= Dataset content =
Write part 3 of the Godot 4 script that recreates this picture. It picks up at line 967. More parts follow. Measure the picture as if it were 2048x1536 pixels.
==
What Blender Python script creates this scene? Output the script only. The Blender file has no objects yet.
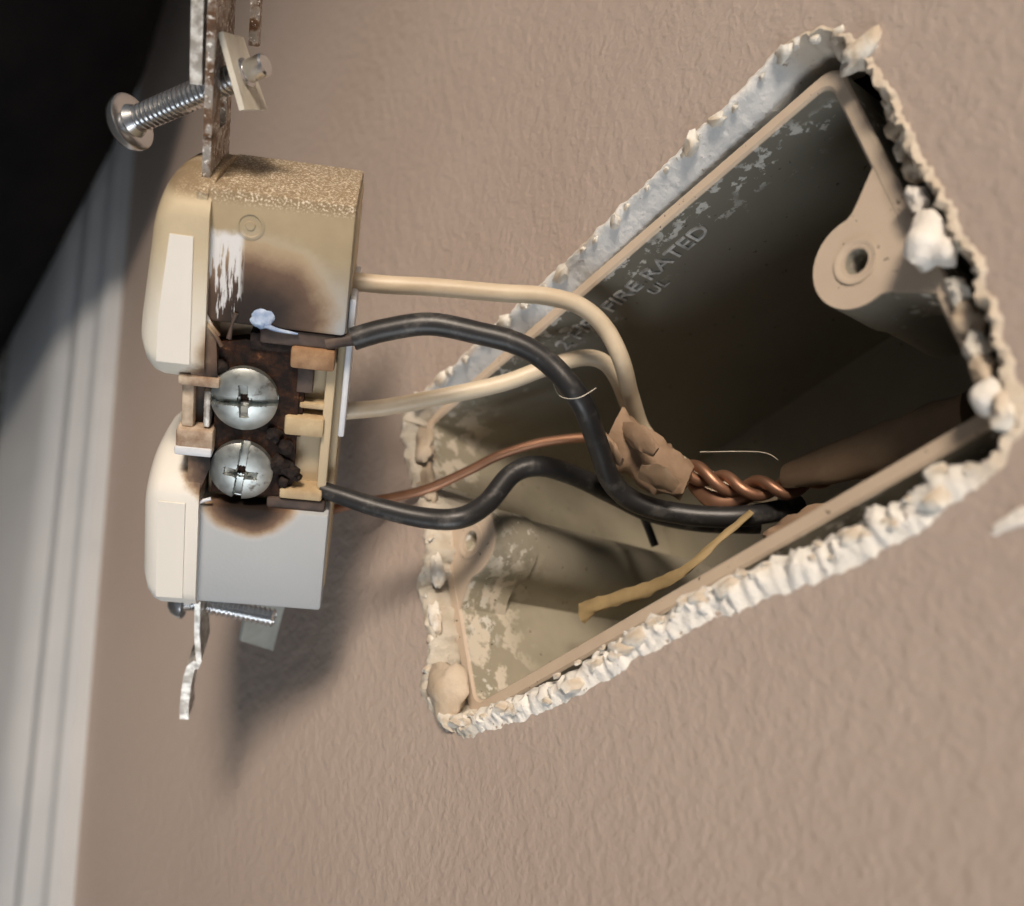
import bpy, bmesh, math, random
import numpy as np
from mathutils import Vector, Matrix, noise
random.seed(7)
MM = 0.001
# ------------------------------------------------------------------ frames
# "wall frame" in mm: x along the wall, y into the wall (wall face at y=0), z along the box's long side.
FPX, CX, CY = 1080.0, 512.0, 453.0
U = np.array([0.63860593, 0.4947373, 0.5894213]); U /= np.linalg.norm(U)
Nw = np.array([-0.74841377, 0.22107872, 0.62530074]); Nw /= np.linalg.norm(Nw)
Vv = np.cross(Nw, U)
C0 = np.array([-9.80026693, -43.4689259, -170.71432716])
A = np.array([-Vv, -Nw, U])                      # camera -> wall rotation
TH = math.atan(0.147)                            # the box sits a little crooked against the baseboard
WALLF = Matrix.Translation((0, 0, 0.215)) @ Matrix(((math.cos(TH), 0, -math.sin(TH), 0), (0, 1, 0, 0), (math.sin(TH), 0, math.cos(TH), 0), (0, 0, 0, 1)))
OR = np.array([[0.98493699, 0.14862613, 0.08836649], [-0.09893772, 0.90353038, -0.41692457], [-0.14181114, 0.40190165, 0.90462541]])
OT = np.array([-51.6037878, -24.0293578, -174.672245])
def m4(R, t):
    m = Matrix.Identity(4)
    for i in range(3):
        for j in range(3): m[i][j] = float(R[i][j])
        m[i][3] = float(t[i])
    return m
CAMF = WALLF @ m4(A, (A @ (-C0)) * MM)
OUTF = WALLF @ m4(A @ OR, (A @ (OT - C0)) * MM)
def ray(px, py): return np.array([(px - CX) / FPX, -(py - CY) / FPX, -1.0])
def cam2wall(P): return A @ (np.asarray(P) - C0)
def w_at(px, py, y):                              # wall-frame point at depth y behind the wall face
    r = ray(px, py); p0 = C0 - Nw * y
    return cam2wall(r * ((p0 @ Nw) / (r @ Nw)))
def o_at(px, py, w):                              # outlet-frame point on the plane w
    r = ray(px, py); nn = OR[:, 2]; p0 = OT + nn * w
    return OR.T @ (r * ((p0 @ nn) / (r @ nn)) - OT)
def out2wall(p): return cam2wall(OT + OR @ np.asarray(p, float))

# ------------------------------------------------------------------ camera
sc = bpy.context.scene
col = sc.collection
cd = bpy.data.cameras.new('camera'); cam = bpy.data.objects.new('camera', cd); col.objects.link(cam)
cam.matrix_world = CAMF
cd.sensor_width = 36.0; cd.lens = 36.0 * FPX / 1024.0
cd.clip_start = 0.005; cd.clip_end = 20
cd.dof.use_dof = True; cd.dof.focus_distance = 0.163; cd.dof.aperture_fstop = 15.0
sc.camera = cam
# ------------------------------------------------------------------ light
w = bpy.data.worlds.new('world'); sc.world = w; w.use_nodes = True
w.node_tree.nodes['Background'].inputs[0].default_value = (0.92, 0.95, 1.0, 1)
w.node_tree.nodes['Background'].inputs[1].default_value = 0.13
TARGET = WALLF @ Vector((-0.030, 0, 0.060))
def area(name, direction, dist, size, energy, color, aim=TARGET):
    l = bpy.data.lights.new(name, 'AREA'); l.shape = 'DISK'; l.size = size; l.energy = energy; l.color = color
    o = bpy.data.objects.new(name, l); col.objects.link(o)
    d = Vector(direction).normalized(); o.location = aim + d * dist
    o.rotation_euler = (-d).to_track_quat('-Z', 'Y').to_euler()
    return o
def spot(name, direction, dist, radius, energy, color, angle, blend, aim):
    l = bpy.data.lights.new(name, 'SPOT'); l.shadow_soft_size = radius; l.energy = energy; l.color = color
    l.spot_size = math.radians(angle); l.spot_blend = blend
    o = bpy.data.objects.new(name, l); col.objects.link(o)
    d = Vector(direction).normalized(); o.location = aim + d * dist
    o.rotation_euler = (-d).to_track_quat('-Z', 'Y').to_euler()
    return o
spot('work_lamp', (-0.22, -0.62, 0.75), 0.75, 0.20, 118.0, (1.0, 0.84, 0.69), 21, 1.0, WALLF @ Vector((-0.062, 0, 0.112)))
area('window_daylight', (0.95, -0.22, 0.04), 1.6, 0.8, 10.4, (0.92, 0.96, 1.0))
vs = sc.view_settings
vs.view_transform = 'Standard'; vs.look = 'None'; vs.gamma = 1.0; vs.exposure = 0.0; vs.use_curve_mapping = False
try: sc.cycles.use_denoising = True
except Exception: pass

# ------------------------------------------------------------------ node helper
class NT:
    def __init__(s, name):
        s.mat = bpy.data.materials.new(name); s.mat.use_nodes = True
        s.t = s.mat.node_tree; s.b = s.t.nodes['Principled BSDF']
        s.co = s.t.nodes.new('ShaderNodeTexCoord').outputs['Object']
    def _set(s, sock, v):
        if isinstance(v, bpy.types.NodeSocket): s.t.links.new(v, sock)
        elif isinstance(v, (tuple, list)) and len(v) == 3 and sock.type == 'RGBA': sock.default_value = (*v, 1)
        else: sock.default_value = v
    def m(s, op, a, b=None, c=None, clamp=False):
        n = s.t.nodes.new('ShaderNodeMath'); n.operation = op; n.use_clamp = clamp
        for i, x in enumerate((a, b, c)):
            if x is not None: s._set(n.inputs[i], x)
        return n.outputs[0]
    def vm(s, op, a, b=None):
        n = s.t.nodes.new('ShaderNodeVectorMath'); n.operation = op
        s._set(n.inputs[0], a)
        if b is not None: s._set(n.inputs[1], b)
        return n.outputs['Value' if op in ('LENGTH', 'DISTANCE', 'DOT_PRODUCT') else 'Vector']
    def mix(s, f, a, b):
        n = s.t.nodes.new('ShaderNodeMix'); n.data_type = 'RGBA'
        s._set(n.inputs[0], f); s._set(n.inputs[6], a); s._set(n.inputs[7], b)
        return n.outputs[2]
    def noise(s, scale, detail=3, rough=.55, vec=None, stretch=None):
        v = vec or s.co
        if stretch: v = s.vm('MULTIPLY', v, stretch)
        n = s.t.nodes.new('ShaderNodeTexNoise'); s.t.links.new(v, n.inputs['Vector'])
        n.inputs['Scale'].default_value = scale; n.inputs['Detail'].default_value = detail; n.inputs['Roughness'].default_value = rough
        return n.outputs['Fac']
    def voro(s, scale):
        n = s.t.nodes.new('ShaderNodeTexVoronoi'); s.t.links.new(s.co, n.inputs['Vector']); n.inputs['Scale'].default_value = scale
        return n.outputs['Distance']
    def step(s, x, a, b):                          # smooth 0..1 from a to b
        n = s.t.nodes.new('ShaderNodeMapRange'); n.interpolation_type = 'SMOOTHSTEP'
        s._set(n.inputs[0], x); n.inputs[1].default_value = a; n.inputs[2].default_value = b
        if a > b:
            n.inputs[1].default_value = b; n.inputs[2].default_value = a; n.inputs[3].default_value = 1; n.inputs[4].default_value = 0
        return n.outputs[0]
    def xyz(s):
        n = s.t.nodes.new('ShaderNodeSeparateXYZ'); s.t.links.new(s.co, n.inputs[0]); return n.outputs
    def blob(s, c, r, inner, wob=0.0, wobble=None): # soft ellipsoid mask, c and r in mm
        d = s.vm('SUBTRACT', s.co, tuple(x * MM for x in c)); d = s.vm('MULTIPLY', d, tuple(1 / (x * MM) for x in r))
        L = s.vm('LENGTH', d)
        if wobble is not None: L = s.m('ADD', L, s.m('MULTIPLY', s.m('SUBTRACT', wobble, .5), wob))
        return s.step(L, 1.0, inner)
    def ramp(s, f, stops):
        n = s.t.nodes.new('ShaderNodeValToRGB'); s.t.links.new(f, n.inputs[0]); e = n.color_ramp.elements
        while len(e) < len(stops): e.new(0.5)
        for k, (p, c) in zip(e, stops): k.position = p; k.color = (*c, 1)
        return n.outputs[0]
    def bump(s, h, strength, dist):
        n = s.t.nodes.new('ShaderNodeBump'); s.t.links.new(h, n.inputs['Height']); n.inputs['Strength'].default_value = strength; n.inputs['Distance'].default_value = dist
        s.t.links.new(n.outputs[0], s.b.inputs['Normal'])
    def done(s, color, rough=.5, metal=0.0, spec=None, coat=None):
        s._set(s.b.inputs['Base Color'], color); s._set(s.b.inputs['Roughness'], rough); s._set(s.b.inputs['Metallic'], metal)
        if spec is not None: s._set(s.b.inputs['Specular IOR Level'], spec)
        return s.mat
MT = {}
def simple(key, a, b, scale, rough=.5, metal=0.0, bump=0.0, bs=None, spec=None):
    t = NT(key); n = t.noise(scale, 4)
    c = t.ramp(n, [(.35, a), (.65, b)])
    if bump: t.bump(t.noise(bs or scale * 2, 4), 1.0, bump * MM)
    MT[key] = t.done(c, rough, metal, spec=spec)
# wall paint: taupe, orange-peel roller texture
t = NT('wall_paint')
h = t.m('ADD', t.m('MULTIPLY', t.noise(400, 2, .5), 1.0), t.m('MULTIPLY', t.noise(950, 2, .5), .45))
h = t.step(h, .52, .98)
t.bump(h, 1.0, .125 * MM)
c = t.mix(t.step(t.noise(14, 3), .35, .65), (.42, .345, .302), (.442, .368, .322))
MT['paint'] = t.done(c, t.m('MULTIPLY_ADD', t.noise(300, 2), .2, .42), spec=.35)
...
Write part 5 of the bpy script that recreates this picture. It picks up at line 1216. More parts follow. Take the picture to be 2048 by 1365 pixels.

= Instruction =
Looking above, find the stretch of lines that opens with the one holding "What Blender Python" and closes with the one holding "def out2wall(p): return". Copy it exactly, pictures excluded.

= Worked answer =
What Blender Python script creates this scene? Output the script only. The Blender file has no objects yet.
import bpy, bmesh, math, random
import numpy as np
from mathutils import Vector, Matrix, noise
random.seed(7)
MM = 0.001
# ------------------------------------------------------------------ frames
# "wall frame" in mm: x along the wall, y into the wall (wall face at y=0), z along the box's long side.
FPX, CX, CY = 1080.0, 512.0, 453.0
U = np.array([0.63860593, 0.4947373, 0.5894213]); U /= np.linalg.norm(U)
Nw = np.array([-0.74841377, 0.22107872, 0.62530074]); Nw /= np.linalg.norm(Nw)
Vv = np.cross(Nw, U)
C0 = np.array([-9.80026693, -43.4689259, -170.71432716])
A = np.array([-Vv, -Nw, U])                      # camera -> wall rotation
TH = math.atan(0.147)                            # the box sits a little crooked against the baseboard
WALLF = Matrix.Translation((0, 0, 0.215)) @ Matrix(((math.cos(TH), 0, -math.sin(TH), 0), (0, 1, 0, 0), (math.sin(TH), 0, math.cos(TH), 0), (0, 0, 0, 1)))
OR = np.array([[0.98493699, 0.14862613, 0.08836649], [-0.09893772, 0.90353038, -0.41692457], [-0.14181114, 0.40190165, 0.90462541]])
OT = np.array([-51.6037878, -24.0293578, -174.672245])
def m4(R, t):
    m = Matrix.Identity(4)
    for i in range(3):
        for j in range(3): m[i][j] = float(R[i][j])
        m[i][3] = float(t[i])
    return m
CAMF = WALLF @ m4(A, (A @ (-C0)) * MM)
OUTF = WALLF @ m4(A @ OR, (A @ (OT - C0)) * MM)
def ray(px, py): return np.array([(px - CX) / FPX, -(py - CY) / FPX, -1.0])
def cam2wall(P): return A @ (np.asarray(P) - C0)
def w_at(px, py, y):                              # wall-frame point at depth y behind the wall face
    r = ray(px, py); p0 = C0 - Nw * y
    return cam2wall(r * ((p0 @ Nw) / (r @ Nw)))
def o_at(px, py, w):                              # outlet-frame point on the plane w
    r = ray(px, py); nn = OR[:, 2]; p0 = OT + nn * w
    return OR.T @ (r * ((p0 @ nn) / (r @ nn)) - OT)
def out2wall(p): return cam2wall(OT + OR @ np.asarray(p, float))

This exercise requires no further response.